Navistar reducing work force to cut costs

| September 07, 2012

Navistar International Corp. on Thursday, Sept. 6, announced it is increasing efforts to cut discretionary spending and further reduce its material costs as part of its overall cost-reduction program. The Lisle, Ill.-based company also announced it has launched a review of all of its noncore businesses with the goal of improving its return on invested capital and driving long-term profitability.

Navistar announced it is completing a voluntary separation program and a reduction in its salaried work force, which the company said should generate $70-$80 million in annual savings. That savings will contribute to the company’s overall goal to reduce costs by $150-$175 million year-over-year starting in fiscal year 2013.

Navistar said its third-quarter 2012 net income was $84 million, down from $1.4 billion during the same period a year ago. Results from the latest quarter included an income tax benefit of $196 million that primarily resulted from a third-quarter change in the company’s estimated annual effective tax rate, as well as the impact of $16 million in costs related to engineering integration and $10 million in nonconformance penalties. The third quarter of 2011 included a $1.48 billion benefit from the release of a portion of the company’s income tax valuation allowance.

The company reported a pretax loss of $100 million in the 2012 third quarter versus a $54 million loss in the 2011 third quarter. Revenues were $3.3 billion, down 6 percent from the third quarter of 2011, driven by lower net sales in the company’s U.S. and Canada truck and engine segments, primarily due to lower military sales and reduced engine volumes in South America, respectively.

For the third quarter of 2012, Navistar’s Truck business segment recorded a loss of $30 million compared with a year-ago loss of $75 million. The engine segment recorded a loss of $47 million compared with a year-ago third-quarter profit of $32 million, a reflection of lower sales volumes and $14 million in expenses related to noncompliance penalties and engineering integration. The parts segment recorded profit of $73 million compared with 2011 third quarter profit of $70 million.

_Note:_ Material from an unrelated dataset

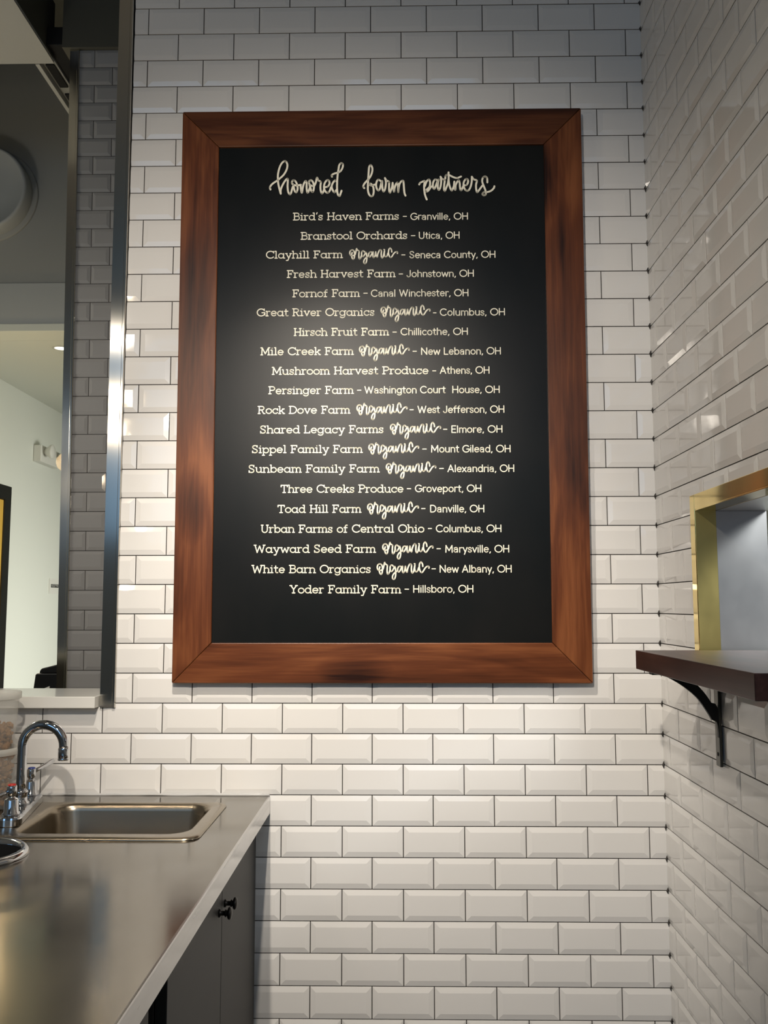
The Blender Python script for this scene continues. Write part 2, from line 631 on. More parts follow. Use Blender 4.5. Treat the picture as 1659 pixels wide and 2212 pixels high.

“Clearly we are not pleased with these results,” said Lewis Campbell, Navistar chairman and chief executive officer. “However, I was satisfied to learn on day one that Troy Clarke and his team were already working on a plan to deal with many of the important issues we face, most importantly restoring our core North American Truck, Engine and Parts businesses to their market leader positions. I believe we have good line of sight and a keen sense of urgency for moving forward.”

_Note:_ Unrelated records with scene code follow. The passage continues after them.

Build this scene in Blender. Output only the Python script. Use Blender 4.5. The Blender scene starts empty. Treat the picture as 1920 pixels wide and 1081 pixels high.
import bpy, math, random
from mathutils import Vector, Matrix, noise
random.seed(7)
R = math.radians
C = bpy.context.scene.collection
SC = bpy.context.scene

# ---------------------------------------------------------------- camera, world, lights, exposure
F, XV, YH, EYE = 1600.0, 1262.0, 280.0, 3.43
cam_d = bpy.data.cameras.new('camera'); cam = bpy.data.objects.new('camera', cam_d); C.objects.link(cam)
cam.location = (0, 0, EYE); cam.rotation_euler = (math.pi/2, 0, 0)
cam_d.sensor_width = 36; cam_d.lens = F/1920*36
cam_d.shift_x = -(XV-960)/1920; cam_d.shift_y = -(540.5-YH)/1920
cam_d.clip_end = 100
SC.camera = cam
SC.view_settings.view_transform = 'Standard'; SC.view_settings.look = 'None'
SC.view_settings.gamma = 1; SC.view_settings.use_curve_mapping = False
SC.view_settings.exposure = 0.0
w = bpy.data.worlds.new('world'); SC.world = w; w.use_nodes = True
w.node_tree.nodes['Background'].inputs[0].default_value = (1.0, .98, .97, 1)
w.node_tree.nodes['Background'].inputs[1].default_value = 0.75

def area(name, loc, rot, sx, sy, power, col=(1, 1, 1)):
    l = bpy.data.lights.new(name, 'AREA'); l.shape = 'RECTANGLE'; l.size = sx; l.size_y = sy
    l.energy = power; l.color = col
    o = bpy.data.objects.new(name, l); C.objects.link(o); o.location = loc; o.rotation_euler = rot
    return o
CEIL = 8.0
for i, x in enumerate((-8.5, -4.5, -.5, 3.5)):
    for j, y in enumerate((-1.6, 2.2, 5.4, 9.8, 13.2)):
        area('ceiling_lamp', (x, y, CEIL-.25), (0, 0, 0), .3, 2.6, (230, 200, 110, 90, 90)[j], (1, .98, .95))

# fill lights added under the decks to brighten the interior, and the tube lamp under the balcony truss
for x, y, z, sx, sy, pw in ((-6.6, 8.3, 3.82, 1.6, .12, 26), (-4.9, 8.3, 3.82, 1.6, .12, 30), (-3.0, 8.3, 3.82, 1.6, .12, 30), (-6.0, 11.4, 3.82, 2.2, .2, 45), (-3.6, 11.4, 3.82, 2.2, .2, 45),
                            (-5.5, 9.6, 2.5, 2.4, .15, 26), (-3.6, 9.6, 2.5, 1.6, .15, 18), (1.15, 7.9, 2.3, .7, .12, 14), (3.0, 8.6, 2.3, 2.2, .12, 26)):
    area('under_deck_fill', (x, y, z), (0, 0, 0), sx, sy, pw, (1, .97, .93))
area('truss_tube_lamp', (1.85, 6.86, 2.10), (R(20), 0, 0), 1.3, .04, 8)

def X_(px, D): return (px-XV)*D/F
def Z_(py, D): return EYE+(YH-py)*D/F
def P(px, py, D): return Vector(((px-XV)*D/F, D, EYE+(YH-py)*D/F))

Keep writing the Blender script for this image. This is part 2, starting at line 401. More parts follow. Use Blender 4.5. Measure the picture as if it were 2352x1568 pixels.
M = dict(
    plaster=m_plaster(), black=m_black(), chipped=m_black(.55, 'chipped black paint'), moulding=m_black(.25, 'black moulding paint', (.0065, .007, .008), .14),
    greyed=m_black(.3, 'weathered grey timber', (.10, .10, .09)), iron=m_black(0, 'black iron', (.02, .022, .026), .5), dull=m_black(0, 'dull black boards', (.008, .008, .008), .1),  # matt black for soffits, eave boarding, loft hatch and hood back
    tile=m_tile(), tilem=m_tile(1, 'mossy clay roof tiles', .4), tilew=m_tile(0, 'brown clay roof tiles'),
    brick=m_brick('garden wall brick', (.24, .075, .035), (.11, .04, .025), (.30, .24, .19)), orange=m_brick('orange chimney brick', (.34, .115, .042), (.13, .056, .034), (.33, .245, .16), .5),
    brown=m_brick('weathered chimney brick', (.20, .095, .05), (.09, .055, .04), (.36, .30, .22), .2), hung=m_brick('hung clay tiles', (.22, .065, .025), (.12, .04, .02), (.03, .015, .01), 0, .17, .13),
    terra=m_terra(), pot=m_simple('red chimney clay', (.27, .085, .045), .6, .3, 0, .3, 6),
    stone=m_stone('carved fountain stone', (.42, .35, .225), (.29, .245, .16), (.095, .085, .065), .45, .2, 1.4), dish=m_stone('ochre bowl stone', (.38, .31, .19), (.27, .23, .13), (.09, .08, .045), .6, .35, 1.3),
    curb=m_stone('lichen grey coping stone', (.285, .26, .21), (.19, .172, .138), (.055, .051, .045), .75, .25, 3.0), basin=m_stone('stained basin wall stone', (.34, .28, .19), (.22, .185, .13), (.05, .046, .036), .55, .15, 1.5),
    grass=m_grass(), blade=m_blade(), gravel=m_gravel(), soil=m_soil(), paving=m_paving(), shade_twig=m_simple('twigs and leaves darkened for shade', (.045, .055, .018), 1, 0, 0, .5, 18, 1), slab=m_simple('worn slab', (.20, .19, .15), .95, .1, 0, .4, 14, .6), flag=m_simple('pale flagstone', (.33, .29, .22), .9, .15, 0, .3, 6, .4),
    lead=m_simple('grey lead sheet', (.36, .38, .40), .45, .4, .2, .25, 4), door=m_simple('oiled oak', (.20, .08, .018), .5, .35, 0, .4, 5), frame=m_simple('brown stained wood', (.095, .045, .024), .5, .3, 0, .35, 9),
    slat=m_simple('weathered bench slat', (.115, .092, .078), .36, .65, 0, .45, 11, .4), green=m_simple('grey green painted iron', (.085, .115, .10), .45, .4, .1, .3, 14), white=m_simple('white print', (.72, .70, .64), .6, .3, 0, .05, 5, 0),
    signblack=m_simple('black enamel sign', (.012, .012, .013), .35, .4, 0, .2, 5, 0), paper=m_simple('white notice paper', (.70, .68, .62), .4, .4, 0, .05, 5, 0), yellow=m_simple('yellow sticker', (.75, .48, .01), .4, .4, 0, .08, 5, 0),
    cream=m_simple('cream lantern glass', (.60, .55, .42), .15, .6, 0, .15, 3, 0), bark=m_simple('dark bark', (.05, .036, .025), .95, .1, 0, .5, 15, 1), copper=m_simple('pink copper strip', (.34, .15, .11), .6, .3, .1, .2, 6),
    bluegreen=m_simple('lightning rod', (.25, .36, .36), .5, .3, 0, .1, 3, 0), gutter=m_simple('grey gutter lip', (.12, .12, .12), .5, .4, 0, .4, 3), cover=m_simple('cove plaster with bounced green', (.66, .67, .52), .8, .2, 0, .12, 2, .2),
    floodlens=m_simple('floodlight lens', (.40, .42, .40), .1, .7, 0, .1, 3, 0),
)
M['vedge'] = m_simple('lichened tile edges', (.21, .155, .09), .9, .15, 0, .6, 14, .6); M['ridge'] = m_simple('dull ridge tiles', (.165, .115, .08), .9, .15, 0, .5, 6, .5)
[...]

The company also announced that it is on track to finalize its agreement with Cummins Inc. by the end of October whereby Navistar will offer the Cummins ISX15 engine in certain truck models, expanding Navistar’s vehicle offerings. Navistar expects to launch the ISX15 in its ProStar+ model starting with initial customer deliveries in December.

Additionally, the agreement with Cummins Emission Solutions is on track to provide its selective catalytic reduction aftertreatment system, which will be combined with Navistar’s MaxxForce 11- and 13-liter engines as part of the company’s clean engine solution. Navistar plans to begin production of its most popular 13-liter models with the SCR aftertreatment system in April 2013.

Last week, the U.S. Environmental Protection Agency issued its final rule for NCPs for on-highway heavy-duty diesel engines, clearing the way for Navistar to continue to build and ship vehicles during the transition to its clean engine technology products.

“With the EPA final rule set to take effect and our progress with Cummins, we now have greater clarity on the transition to our new clean engine solution in 2013, which is our top priority,” said Clarke, Navistar president and chief operating officer. “I am committed to ensuring that we remain diligent in achieving key milestones and delivering a smooth launch.”

“Navistar is a great company with great people and great brands,” added Campbell. “With a laser focus on getting our quality right and hitting our clean engine launch dates, combined with actions to maximize cash flow and improve our balance sheet, I believe we can accelerate the pace of progress to deliver significant improvements during the next 12 to 18 months.”